Parafrasando il titolo di un romanzo di Gabriel Garcìa Marquez, si potrebbe dire che quella di Vladimir Putin alle elezioni del 15-17 marzo sarà la “Cronaca di una vittoria annunciata”. Storici e politologi stimano che l’80% dei voti andrà a suo favore, rendendolo per la quinta volta presidente della Russia. Perché è amato e stimato in patria? Perché ai rivali è stata fatta terra bruciata sulla strada delle candidature? Vere entrambe.

Il 9 febbraio la commissione elettorale, esaminate le richieste pervenute, ha reso noto l’elenco dei candidati ammessi. Ne sono rimasti quattro: Vladislav Davankov (Nuova gente il suo partito), Lonid SluckiJ (Partito liberale – democratico), Nikolaj Charitanov (Partito comunista) e Vladimir Putin (indipendente ma sostenuto dal suo partito Russia Unita e dal Fronte popolare panrusso). I primi sono tre parlamentari, di fatto non rivali dell’attuale presidente e, senza un’opposizione, più che di elezioni si dovrebbe parlare di plebiscito, preparato con un lungo cammino.

La candidatura di Putin alle elezioni 2024, avendo egli già vinto nel 2012 e nel 2018, sarebbe stata infatti impossibile secondo la legge russa (non è ammessa la terza candidatura consecutiva, tanto è vero che dopo le elezioni vinte del 2004 e 2008, Putin passò un turno come primo ministro, presidente il fedelissimo Medvedev). Ma le leggi si possono cambiare e così è stato: con un emendamento alla riforma costituzionale, nel 2020, il presidente Putin ha potuto azzerare le esperienze precedenti ed essere quindi ricandidabile per altre due tornate elettorali. In più, in precedenza, aveva esteso il tempo di governo da quattro a sei anni. Pertanto, se il 17 marzo sarà – come i più si aspettano - il vincitore, resterà presidente fino al 2030 e, se dovesse poi partecipare e vincere anche la tornata successiva, potrebbe essere presidente fino al 2036, anno del suo ottantaquattresimo compleanno.

Se il futuro è tutto da scrivere, è già certa la sorte di chi aveva fermamente criticato queste mosse, ovvero Alexei Navalnyn, che aveva subito denunciato l’evidente intenzione di Putin di farsi presidente a vita, o almeno fino al 2036, traguardo ambito per superare Stalin nella permanenza al potere (mentre resta arduo eguagliare i 43 anni di comando dello zar Pietro il Grande, anche perché - essendo Putin al timone dal 1999 -, dovrebbe mantenere il ruolo fino al 2042, quando sarebbe novantenne).
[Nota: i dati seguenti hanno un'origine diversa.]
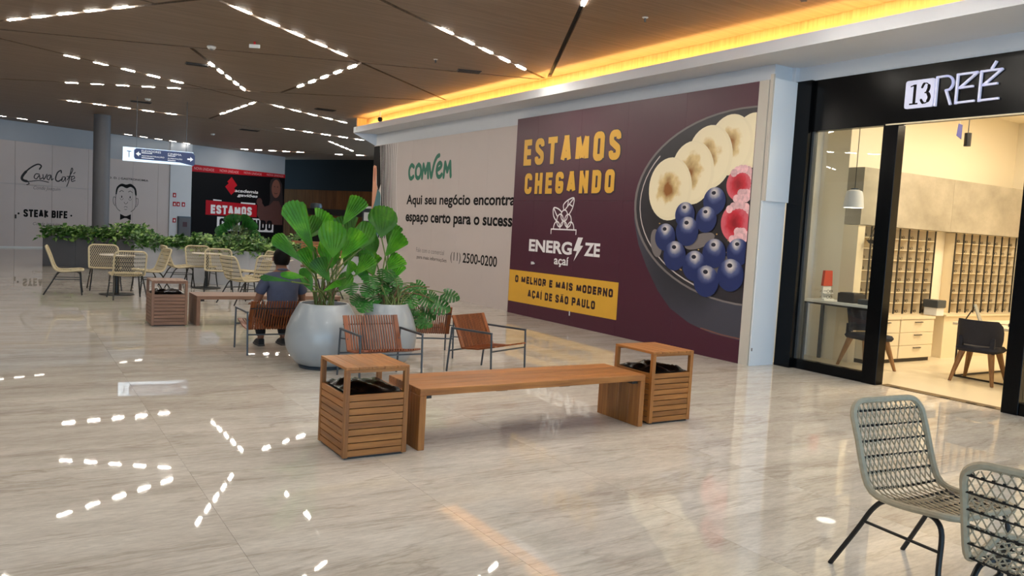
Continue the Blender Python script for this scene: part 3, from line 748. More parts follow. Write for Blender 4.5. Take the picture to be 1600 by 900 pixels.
for y_, z_, ry, rz, rot in ((7.52,3.02,0.30,0.34,0.3), (7.92,2.98,0.37,0.39,0.25), (8.30,2.83,0.40,0.42,0.2), (8.62,2.62,0.40,0.43,0.2), (9.06,2.39,0.43,0.44,0.15)):
    flatp('printed_banana_edge', epts(y_-0.03, z_-0.02, ry+0.03, rz+0.03, rot), 'banana_skin', d)
    flatp('printed_banana_slice', epts(y_, z_, ry, rz, rot), 'banana', d-0.0006); d -= 0.0012
for y_, z_, r_ in ((7.64,2.42,0.24), (7.65,1.90,0.28)):
    flatp('printed_raspberry', epts(y_, z_, r_+0.03, r_), 'raspberry', d)
    for k in range(15):
        a = -1.9+k*0.30; yk, zk = y_-(r_)*cos(a)*0.92, z_+r_*sin(a)*0.86
        if a > -2.2: flatp('printed_drupelet', epts(yk, zk, 0.062, 0.056, 0, 12), 'drupelet', d-0.0006-0.00005*k)
    for k in range(6):
        flatp('printed_drupelet', epts(y_-0.10+0.05*(k % 3), z_-0.12-0.07*(k//3), 0.062, 0.056, 0, 12), 'drupelet', d-0.0016-0.00005*k)
d -= 0.003
for y_, z_, r_ in ((8.11,2.19,0.21),(8.67,1.99,0.20),(8.24,1.93,0.20),(8.60,1.75,0.23),(9.05,1.65,0.22),(7.61,1.50,0.20),(8.04,1.46,0.22),(8.82,1.38,0.235),(8.40,1.26,0.235),(7.71,1.18,0.24),(8.15,1.06,0.24)):
    flatp('printed_blueberry', epts(y_, z_, r_, r_*0.93), 'blueberry', d)
    flatp('printed_blueberry_eye', epts(y_+0.02, z_+r_*0.55, r_*0.20, r_*0.13, 0, 12), 'berry_eye', d-0.0006); d -= 0.0008

# ---- white return boards at the end of the purple hoarding
t = thing('return_board', 'white boards closing the right end of the purple hoarding', 'board', (8.42, 7.30, 0), 0)
MB().box(0.0, 0.46, -0.02, 0.0, 0.0, 2.20).build('lower_board', MATS['white_board'], t)
MB().box(0.03, 0.56, -0.055, -0.022, 2.20, 3.79).build('upper_board', MATS['white_board'], t)
MB().box(0.0, 0.03, -0.05, 0.0, 2.20, 3.84).build('corner_strip', MATS['beige_edge'], t)
for i in range(1): MB().box(0.01, 0.025, -0.028, -0.02, 0.2+0.35*i, 0.24+0.35*i).build('staple', MATS['print_grey'], t)

# ================================================================== far left hoardings
W0 = (-0.2, 32.9)
def wall_at(u, off=0.0): return (W0[0]+u*TX+off*TY, W0[1]+u*TY-off*TX, 0)
t = thing('cafe_hoarding', 'pale pink hoarding with Çava Café and STEAK BIFE lettering', 'hoarding', wall_at(0, 0.06), A24)
panels(t, [-7.2, -5.9, -4.6, -3.3, -2.0, -0.75, 0.49, 1.74, 3.05, 3.72], [0.0, 2.22, 3.70], 0.0, 0.055, MATS['pink_board'], 0.004)
b_ = mat('script_black', (26, 20, 22), 0.6); f1 = -0.002
mb = MB()
mb.stroke(smoothpts([(1.30,2.80),(1.36,2.92),(1.22,2.96),(0.95,2.78),(0.74,2.52),(0.74,2.38),(0.95,2.34),(1.3,2.40),(1.62,2.36)], 7), [0.05]*20+[0.085]*15+[0.03]*14, f1)
mb.stroke(smoothpts([(0.9,2.33),(0.96,2.27),(0.88,2.22)], 5), 0.03, f1)
mb.stroke(smoothpts([(1.30,2.62),(1.18,2.62),(1.12,2.5),(1.2,2.45),(1.30,2.58),(1.32,2.45),(1.4,2.5)], 5), 0.032, f1)
mb.stroke(smoothpts([(1.42,2.62),(1.45,2.45),(1.56,2.64)], 5), 0.032, f1)
mb.stroke(smoothpts([(1.70,2.62),(1.6,2.6),(1.56,2.5),(1.63,2.45),(1.7,2.6),(1.72,2.45),(1.78,2.5)], 5), 0.032, f1)
mb.stroke(smoothpts([(2.06,2.74),(2.04,2.82),(1.92,2.72),(1.86,2.5),(1.95,2.42),(2.1,2.52)], 6), 0.045, f1)
mb.stroke(smoothpts([(2.20,2.60),(2.1,2.58),(2.08,2.45),(2.15,2.45),(2.21,2.58),(2.22,2.44)], 5), 0.03, f1)
mb.stroke(smoothpts([(2.28,2.5),(2.46,2.85),(2.42,2.92),(2.34,2.5),(2.26,2.26)], 6), 0.032, f1)
mb.stroke([(2.26,2.62),(2.46,2.64)], 0.028, f1)
mb.stroke(smoothpts([(2.42,2.52),(2.54,2.58),(2.5,2.66),(2.42,2.58),(2.44,2.46),(2.56,2.5)], 5), 0.03, f1)
mb.stroke([(2.50,2.74),(2.56,2.8)], 0.028, f1)
mb.build('script_lettering', b_, t)
text('Conde Joaquim', 1.10, 2.04, 2.04, 2.20, f1, MATS['print_grey'], t, shear=0.3)
block('STEAK BIFE', 0.78, 2.30, 1.09, 1.36, f1, MATS['print_black'], t, 'letter', 0.42, 0.16, 0.35)
mb = MB().ell(0.62, 1.2, 0.035, 0.035, f1).ell(2.44, 1.2, 0.035, 0.035, f1); mb.build('dot_print', MATS['print_black'], t)
text('Conde Joaquim', 1.10, 2.04, 0.78, 0.92, f1, MATS['print_grey'], t, shear=0.3)
MB().box(0.5, 0.53, -0.05, 0, 1.02, 1.16).build('door_handle', MATS['black_metal'], t)
MB().box(-7.2, 3.72, -0.03, 0.0, 0.0, 0.05).build('base_rail', MATS['porcelain'], t)
t = thing('restaurant_hoarding', 'pale pink hoarding with a line-drawn head over a bow tie', 'hoarding', wall_at(3.75, 0.06), A24)
panels(t, [0, 1.05, 2.12, 2.62], [0.0, 3.45], 0.0, 0.055, MATS['pink_board'], 0.004)
text('D. D. | GASTRONOMIA', 0.08, 1.70, 2.66, 2.76, f1, MATS['print_black'], t, bold=0.02)
mb = MB(); X0 = 0.78
mb.flat(smoothpts([(X0-0.42,2.10),(X0-0.38,2.36),(X0-0.2,2.52),(X0,2.50),(X0+0.2,2.54),(X0+0.40,2.38),(X0+0.44,2.12),(X0+0.38,2.12),(X0+0.33,2.34),(X0+0.18,2.42),(X0+0.02,2.36),(X0-0.18,2.42),(X0-0.32,2.32),(X0-0.37,2.10)], 4), f1)
for s in (-1, 1):
    mb.stroke(smoothpts([(X0+s*0.40,2.10),(X0+s*0.42,1.8),(X0+s*0.36,1.58),(X0+s*0.22,1.46)], 5), 0.02, f1)
    mb.stroke(smoothpts([(X0+s*0.42,1.98),(X0+s*0.50,1.98),(X0+s*0.50,1.78),(X0+s*0.43,1.66)], 5), 0.018, f1)
    mb.stroke(smoothpts([(X0+s*0.10,2.22),(X0+s*0.18,2.26),(X0+s*0.26,2.20)], 4), 0.022, f1)
    mb.ell(X0+s*0.17, 2.02, 0.022, 0.05, f1, 10)
    mb.stroke(arc(X0+s*0.17, 2.0, 0.07, 200, 340, 8, 0.1), 0.012, f1)
mb.stroke(smoothpts([(X0-0.07,1.82),(X0-0.03,1.76),(X0+0.03,1.76),(X0+0.08,1.83)], 4), 0.016, f1)
mb.stroke(arc(X0, 1.60, 0.07, 20, 160, 8, 0.05), 0.016, f1); mb.stroke(arc(X0, 1.56, 0.05, 200, 340, 8, 0.03), 0.014, f1)
mb.build('face_drawing', MATS['print_black'], t)
MB().flat([(X0-0.22,1.36),(X0-0.04,1.28),(X0+0.04,1.28),(X0+0.22,1.36),(X0+0.22,1.12),(X0+0.04,1.2),(X0-0.04,1.2),(X0-0.22,1.12)], f1).build('bow_tie_print', MATS['print_black'], t)
t = thing('service_column', 'white column of wall carrying fire signs and a grey cabinet', 'column', wall_at(6.38, 0.0), A24, kind='structure')
MB().box(0, 0.98, -0.10, 0.0, 0, H).build('column_face', MATS['white_paint'], t)
for x, z, lab in ((0.20,2.23,'small dark red sign above the pair of red signs'), (0.21,1.87,'left red square sign of the pair on the white column'), (0.38,1.87,'middle red square sign on the white column'), (0.62,1.87,'right red square sign on the white column'), (0.22,1.20,'red square sign left of the grey fire cabinet')):
    k = thing('fire_sign', lab, 'sign', (wall_at(6.38+x, 0.115)[0], wall_at(6.38+x, 0.115)[1], z), A24, 'red fire safety signs')
    MB().box(-0.07, 0.07, 0, 0.012, -0.09, 0.09).build('sign_plate', MATS['red_print'], k)
    MB().flat([(-0.03,-0.05),(0.03,-0.05),(0.03,0.02),(0,0.05),(-0.03,0.02)], -0.001).build('pictogram', MATS['print_white'], k)
k = thing('fire_cabinet', 'dark grey fire hose cabinet low on the white column', 'cabinet', (wall_at(6.38+0.66, 0.11)[0], wall_at(6.38+0.66, 0.11)[1], 0.0), A24)
MB().box(-0.29, 0.29, -0.06, 0.009, 0.02, 1.38).build('cabinet_body', MATS['grey_metal'], k)
MB().box(-0.26, 0.26, -0.075, -0.06, 0.08, 1.33).build('cabinet_door', MATS['column_grey'], k)
MB().box(-0.1, 0.1, -0.079, -0.075, 0.95, 1.15).build('warning_plate', mat('maroon', (70, 22, 24), 0.5), k)

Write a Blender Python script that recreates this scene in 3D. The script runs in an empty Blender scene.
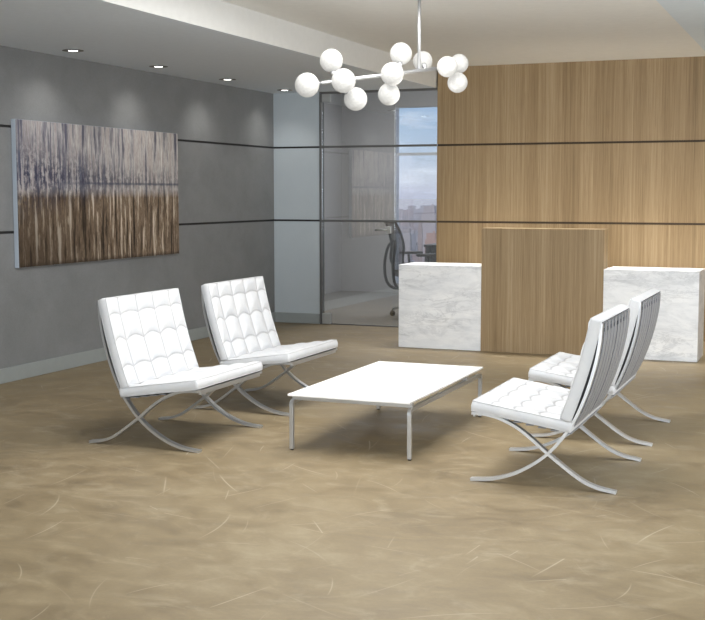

La quinta corsa alla presidenza non è comunque l’unica novità della chiamata al voto di metà marzo: c’è pure l’ampiezza dei territori. Essendo infatti la prima chiamata alle urne da che è iniziata quella che Putin chiama la “operazione speciale” in Ucraina, partecipano sia le due ex autoproclamate repubbliche di Doneck e Lugansk, annesse tramite un referendum - che la comunità internazionale considera illegale -, sia la penisola di Crimea, Cherson e Zaporija, figlie di analoghe annessioni. Sono zone dove non mancano russofoni e russofili, per gli altri i carri armati sotto casa saranno argomenti convincenti.

Tra i rifiutati spiccano tre nomi: quello di Navalnyn, prima incandidabile perché detenuto ed ora deceduto; quello della giornalista Yekaterina Duntsova, contraria alla guerra in Ucraina, estromessa per errori nei documenti presentati; infine quello di Boris Nadzezhdin, pacifista, pro Navalnyn e ugualmente contrario alla guerra in Ucraina, anche lui rifiutato dalla commissione elettorale per problemi inerenti alle firme presentate. Erano tre veri oppositori di Putin e dell’attuale sistema di governo, che – stando così le cose – è di fatto impossibile da sfidare.

Lo hanno ribadito a chiare lettere tre eurodeputati esponenti dell’opposizione russa presenti il 14 febbraio all’Eurocamera di Bruxelles. Natalia Arno, presidente di Free Russia è stata durissima: “Putin è arrivato al potere con le bombe in Cecenia e un quarto di secolo dopo continua a governare bombardando un paese sovrano e scatenando la più grande guerra in Europa dalla seconda guerra mondiale… Ha reso la Russia un regime corrotto e sanguinario con censura, propaganda, repressione e controllo dei media” e, riguardo le elezioni, ha detto: “Non serve la sfera di cristallo per predire quello che succederà: Putin vincerà queste elezioni, rafforzerà il suo potere e le considererà una conferma della sua guerra in Ucraina”. Sintonia di pensiero con Mariana Katzarova, relatrice speciale delle Nazioni unite: “I leader autocratici che vogliono rimanere in carica prima zittiscono la stampa e i media liberi, rendendoli strumenti di propaganda, poi la società civile e infine attaccano i paesi vicini. Anche i migliori dittatori del novecento lo hanno fatto”.

Uno spiraglio sul futuro e al contempo un campanello d’allarme lo ha tracciato l’eurodeputato Tomas Tobé (Ppe): “Una pace sostenibile in Europa – ha dichiarato – richiede la trasformazione della Russia in una democrazia. Serve una strategia per arrivarci”. E al momento, purtroppo, la strategia manca.